To do: State how many lines of the data contain the word "pixels", and write nothing besides the number.
________
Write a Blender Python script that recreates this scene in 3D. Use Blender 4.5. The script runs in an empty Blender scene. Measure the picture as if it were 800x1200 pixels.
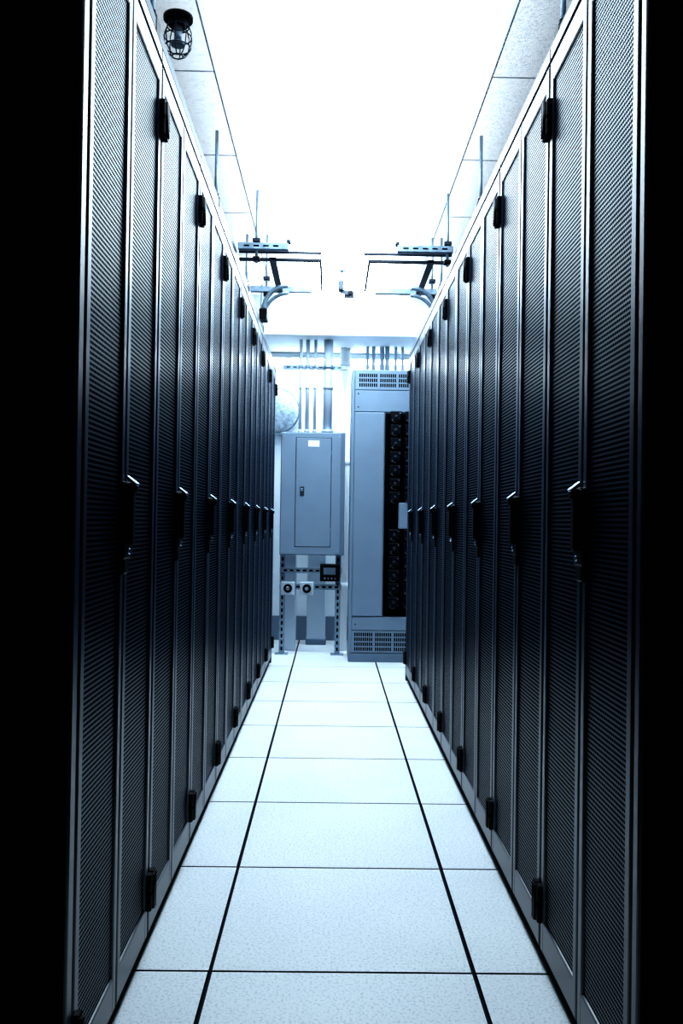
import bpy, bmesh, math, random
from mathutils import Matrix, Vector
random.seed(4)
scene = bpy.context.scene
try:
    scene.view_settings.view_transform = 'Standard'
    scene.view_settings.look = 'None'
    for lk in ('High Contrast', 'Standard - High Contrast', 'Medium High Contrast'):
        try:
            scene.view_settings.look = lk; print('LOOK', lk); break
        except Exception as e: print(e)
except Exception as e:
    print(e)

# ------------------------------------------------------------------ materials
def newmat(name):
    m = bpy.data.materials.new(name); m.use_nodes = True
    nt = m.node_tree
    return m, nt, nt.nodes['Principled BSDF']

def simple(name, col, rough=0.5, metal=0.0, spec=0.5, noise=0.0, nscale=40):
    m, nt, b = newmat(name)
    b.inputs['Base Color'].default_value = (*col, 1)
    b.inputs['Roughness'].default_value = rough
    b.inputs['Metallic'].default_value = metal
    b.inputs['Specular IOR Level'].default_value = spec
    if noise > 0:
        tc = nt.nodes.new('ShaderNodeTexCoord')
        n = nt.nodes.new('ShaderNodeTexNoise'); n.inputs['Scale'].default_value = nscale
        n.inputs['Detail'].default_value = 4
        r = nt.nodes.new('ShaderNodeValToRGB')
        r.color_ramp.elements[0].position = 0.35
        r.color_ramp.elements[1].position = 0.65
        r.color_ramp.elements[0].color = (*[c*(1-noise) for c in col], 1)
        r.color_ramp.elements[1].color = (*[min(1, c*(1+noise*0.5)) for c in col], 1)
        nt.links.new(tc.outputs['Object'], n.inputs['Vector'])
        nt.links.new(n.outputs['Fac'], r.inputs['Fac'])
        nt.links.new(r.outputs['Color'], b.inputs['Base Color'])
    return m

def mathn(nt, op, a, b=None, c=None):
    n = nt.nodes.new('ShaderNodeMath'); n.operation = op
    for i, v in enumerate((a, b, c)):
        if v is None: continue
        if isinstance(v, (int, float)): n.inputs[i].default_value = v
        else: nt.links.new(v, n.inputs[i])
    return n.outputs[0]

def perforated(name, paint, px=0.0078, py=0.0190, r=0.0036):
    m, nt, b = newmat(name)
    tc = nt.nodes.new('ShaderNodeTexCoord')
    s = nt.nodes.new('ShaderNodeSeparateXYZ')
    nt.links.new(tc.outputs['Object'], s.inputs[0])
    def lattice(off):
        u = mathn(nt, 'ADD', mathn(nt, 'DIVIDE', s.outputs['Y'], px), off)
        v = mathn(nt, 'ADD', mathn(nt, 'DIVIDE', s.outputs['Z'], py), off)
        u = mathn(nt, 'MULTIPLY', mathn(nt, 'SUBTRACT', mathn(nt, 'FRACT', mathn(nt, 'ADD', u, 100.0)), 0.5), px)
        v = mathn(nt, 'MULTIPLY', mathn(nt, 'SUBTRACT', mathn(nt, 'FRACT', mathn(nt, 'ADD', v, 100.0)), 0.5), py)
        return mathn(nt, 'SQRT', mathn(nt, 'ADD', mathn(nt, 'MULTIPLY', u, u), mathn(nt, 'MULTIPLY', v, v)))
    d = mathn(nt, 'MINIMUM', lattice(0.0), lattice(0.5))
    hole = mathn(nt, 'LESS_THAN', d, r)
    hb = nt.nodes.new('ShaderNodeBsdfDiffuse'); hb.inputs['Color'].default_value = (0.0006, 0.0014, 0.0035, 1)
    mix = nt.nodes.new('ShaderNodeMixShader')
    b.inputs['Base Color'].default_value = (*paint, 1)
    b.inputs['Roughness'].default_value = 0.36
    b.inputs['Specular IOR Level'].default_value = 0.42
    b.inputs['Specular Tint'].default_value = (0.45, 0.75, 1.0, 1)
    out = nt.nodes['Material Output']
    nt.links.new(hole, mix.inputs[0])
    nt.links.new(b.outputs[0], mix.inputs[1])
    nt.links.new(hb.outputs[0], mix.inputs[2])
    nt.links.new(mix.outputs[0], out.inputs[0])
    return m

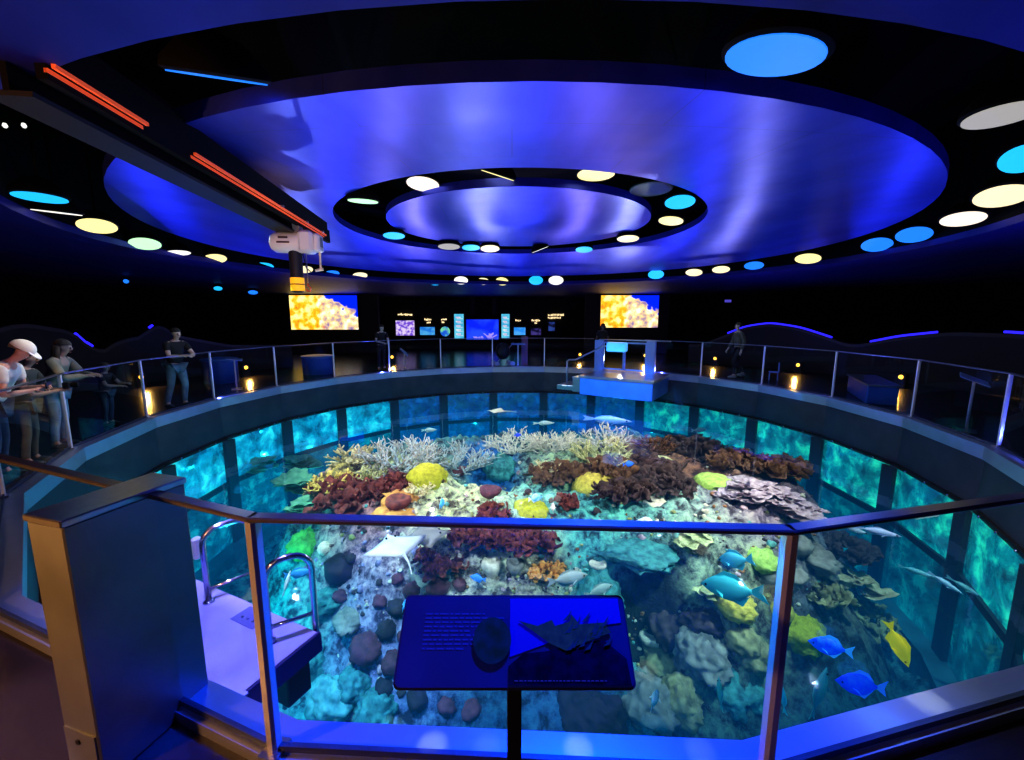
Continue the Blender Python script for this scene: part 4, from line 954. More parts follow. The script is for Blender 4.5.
________
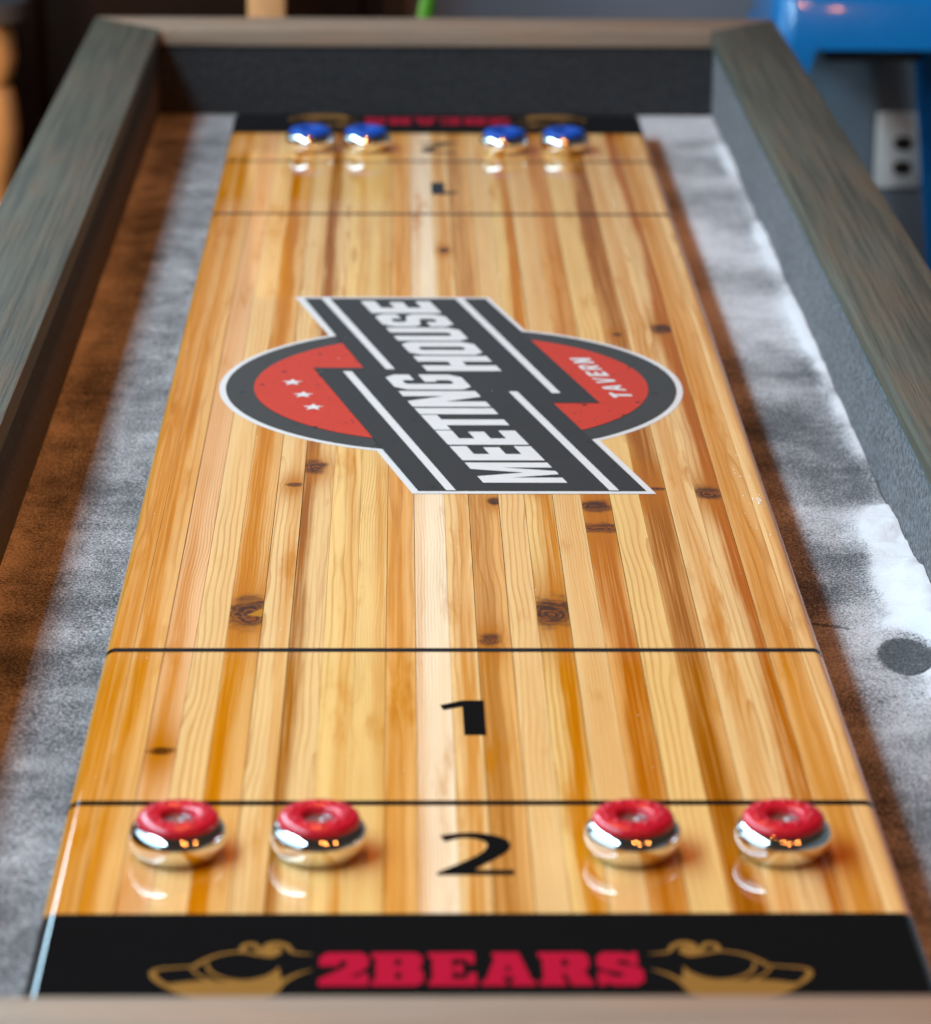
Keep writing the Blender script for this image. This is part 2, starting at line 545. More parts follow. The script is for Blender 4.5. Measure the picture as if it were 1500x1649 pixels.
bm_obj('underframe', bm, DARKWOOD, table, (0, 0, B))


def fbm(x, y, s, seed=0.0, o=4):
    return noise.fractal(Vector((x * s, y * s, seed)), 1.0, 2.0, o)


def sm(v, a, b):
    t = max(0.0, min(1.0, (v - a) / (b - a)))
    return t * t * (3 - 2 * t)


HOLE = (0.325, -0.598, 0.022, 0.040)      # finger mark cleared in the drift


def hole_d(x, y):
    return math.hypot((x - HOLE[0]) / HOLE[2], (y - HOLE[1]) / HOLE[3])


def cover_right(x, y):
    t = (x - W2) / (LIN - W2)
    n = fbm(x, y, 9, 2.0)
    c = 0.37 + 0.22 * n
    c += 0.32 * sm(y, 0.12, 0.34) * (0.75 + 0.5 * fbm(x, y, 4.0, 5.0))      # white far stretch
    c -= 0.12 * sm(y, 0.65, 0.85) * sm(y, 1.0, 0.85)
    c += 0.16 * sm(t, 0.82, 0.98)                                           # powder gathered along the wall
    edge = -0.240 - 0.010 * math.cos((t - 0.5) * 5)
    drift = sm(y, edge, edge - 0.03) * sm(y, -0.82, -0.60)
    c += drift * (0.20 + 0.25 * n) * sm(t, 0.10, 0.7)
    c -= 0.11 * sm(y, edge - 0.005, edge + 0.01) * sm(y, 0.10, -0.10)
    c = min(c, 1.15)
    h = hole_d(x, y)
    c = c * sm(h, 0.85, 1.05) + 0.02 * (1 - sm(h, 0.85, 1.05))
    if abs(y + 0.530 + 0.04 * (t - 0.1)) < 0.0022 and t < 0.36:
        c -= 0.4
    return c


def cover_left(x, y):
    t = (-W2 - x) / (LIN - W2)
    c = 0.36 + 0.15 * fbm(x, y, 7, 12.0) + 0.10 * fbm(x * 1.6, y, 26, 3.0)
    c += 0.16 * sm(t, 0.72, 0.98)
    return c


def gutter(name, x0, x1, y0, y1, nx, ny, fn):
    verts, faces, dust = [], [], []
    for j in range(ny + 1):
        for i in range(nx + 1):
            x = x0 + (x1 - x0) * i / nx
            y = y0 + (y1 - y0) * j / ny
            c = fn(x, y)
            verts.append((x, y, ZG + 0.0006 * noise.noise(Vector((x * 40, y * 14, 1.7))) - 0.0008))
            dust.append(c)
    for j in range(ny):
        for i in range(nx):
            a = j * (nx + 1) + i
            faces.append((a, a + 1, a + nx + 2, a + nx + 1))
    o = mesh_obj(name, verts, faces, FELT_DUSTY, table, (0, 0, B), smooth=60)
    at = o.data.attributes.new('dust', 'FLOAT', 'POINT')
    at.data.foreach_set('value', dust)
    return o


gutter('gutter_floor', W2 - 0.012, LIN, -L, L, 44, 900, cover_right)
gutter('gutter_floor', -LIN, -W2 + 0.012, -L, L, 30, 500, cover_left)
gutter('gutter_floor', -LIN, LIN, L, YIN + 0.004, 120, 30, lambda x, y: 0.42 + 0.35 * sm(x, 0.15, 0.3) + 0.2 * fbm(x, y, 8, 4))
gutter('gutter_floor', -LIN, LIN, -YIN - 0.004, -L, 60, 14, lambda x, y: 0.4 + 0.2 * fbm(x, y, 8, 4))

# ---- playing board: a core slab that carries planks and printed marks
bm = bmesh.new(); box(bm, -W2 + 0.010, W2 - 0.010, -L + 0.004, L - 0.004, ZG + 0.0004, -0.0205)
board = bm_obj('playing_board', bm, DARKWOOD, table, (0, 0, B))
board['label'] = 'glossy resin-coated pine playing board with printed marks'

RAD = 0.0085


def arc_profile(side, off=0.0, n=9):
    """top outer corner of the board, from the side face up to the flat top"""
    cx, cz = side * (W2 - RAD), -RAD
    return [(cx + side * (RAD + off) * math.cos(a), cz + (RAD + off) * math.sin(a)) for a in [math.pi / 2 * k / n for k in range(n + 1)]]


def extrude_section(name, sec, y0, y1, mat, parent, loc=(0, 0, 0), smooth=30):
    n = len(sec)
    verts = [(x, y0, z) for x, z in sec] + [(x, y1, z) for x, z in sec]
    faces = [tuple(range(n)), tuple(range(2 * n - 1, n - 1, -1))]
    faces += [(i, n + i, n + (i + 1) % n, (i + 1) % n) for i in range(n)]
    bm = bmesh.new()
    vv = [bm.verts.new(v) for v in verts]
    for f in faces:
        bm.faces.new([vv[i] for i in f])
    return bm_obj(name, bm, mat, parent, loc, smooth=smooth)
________
Response below: 2